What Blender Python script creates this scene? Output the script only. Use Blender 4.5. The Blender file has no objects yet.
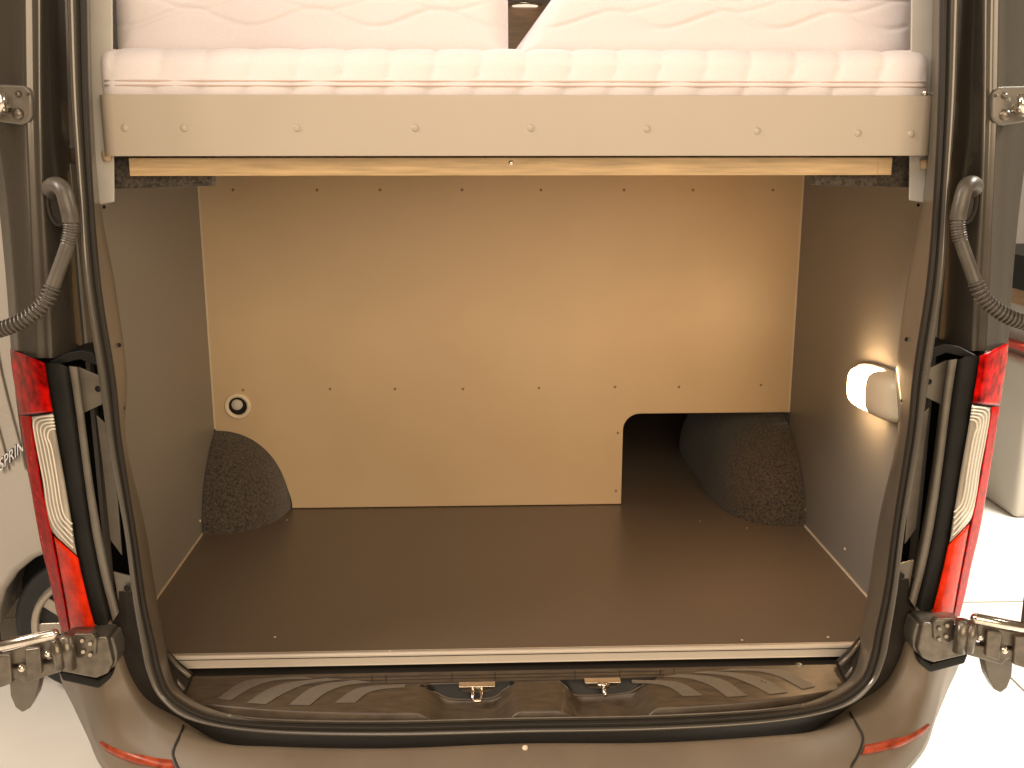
import bpy, math, random
from mathutils import Vector, Matrix
random.seed(7)
sc = bpy.context.scene
COL = sc.collection

# ------------------------------------------------------------------ camera model (used to measure real positions)
F, PI_, YA, RO = 1014.75, .227339, .0367723, -.00035
CX, CY, CZ = -.0842, -2.0025, 1.047
def ray(px, py):
    u = (px-512)/F; v = (384-py)/F
    s, c = math.sin(RO), math.cos(RO); x = c*u-s*v; z2 = s*u+c*v
    s, c = math.sin(PI_), math.cos(PI_); y = c+s*z2; z = -s+c*z2
    s, c = math.sin(YA), math.cos(YA)
    return Vector((c*x+s*y, -s*x+c*y, z))
CAM = Vector((CX, CY, CZ))
def aY(px, py, Y): r = ray(px, py); return CAM+r*((Y-CY)/r.y)
def aX(px, py, X): r = ray(px, py); return CAM+r*((X-CX)/r.x)
def aZ(px, py, Z): r = ray(px, py); return CAM+r*((Z-CZ)/r.z)

# ------------------------------------------------------------------ materials
MATS = {}
def mat(name, col, rough=.5, metal=0, coat=0, spec=.5, noise=None, bump=None, emit=None, trans=0, aniso=None, sheen=0, sss=0):
    m = bpy.data.materials.new(name); m.use_nodes = True
    nt = m.node_tree; b = nt.nodes['Principled BSDF']
    b.inputs['Base Color'].default_value = (*col, 1)
    b.inputs['Roughness'].default_value = rough
    b.inputs['Metallic'].default_value = metal
    b.inputs['Coat Weight'].default_value = coat
    b.inputs['Coat Roughness'].default_value = .08
    b.inputs['Specular IOR Level'].default_value = spec
    b.inputs['Transmission Weight'].default_value = trans
    b.inputs['Sheen Weight'].default_value = sheen
    if sss:
        b.inputs['Subsurface Weight'].default_value = sss; b.inputs['Subsurface Scale'].default_value = .02
    tc = nt.nodes.new('ShaderNodeTexCoord')
    if noise:      # (scale, amount, detail, stretch)
        sca, amt, det, st = noise
        mp = nt.nodes.new('ShaderNodeMapping'); mp.inputs['Scale'].default_value = st
        nt.links.new(tc.outputs['Object'], mp.inputs['Vector'])
        n = nt.nodes.new('ShaderNodeTexNoise'); n.inputs['Scale'].default_value = sca; n.inputs['Detail'].default_value = det
        nt.links.new(mp.outputs[0], n.inputs['Vector'])
        r = nt.nodes.new('ShaderNodeValToRGB')
        r.color_ramp.elements[0].position = .3; r.color_ramp.elements[1].position = .7
        r.color_ramp.elements[0].color = (*[max(0, c*(1-amt)) for c in col], 1)
        r.color_ramp.elements[1].color = (*[min(1, c*(1+amt)) for c in col], 1)
        nt.links.new(n.outputs['Fac'], r.inputs['Fac']); nt.links.new(r.outputs[0], b.inputs['Base Color'])
        rr = nt.nodes.new('ShaderNodeMapRange'); rr.inputs[3].default_value = max(0, rough-.07); rr.inputs[4].default_value = min(1, rough+.07)
        nt.links.new(n.outputs['Fac'], rr.inputs[0]); nt.links.new(rr.outputs[0], b.inputs['Roughness'])
    if bump:       # (scale, strength, distance)
        n2 = nt.nodes.new('ShaderNodeTexNoise'); n2.inputs['Scale'].default_value = bump[0]; n2.inputs['Detail'].default_value = 4
        nt.links.new(tc.outputs['Object'], n2.inputs['Vector'])
        bp = nt.nodes.new('ShaderNodeBump'); bp.inputs['Strength'].default_value = bump[1]; bp.inputs['Distance'].default_value = bump[2]
        nt.links.new(n2.outputs['Fac'], bp.inputs['Height']); nt.links.new(bp.outputs[0], b.inputs['Normal'])
    if emit:
        b.inputs['Emission Color'].default_value = (*emit[0], 1); b.inputs['Emission Strength'].default_value = emit[1]
    MATS[name] = m
    return m
ONE = (1, 1, 1)
paint = mat('dark_grey_paint', (.108, .094, .076), .25, .35, .6, noise=(5, .05, 3, ONE), bump=(9, .05, .01))
paint_in = mat('satin_body_paint', (.155, .135, .108), .40, .2, .3, noise=(30, .12, 4, ONE))
rubber = mat('black_rubber', (.024, .020, .016), .5, spec=.35, bump=(300, .1, .001))
blackp = mat('black_plastic', (.008, .008, .007), .45, spec=.25, noise=(20, .3, 4, ONE))
bumperm = mat('grey_bumper_plastic', (.155, .118, .080), .46, 0, .05, noise=(9, .08, 5, ONE), bump=(900, .12, .0006))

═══

# Your objective
Show all lines above holding "scene".

# Answer for this exercise
What Blender Python script creates this scene? Output the script only. Use Blender 4.5. The Blender file has no objects yet.
sc = bpy.context.scene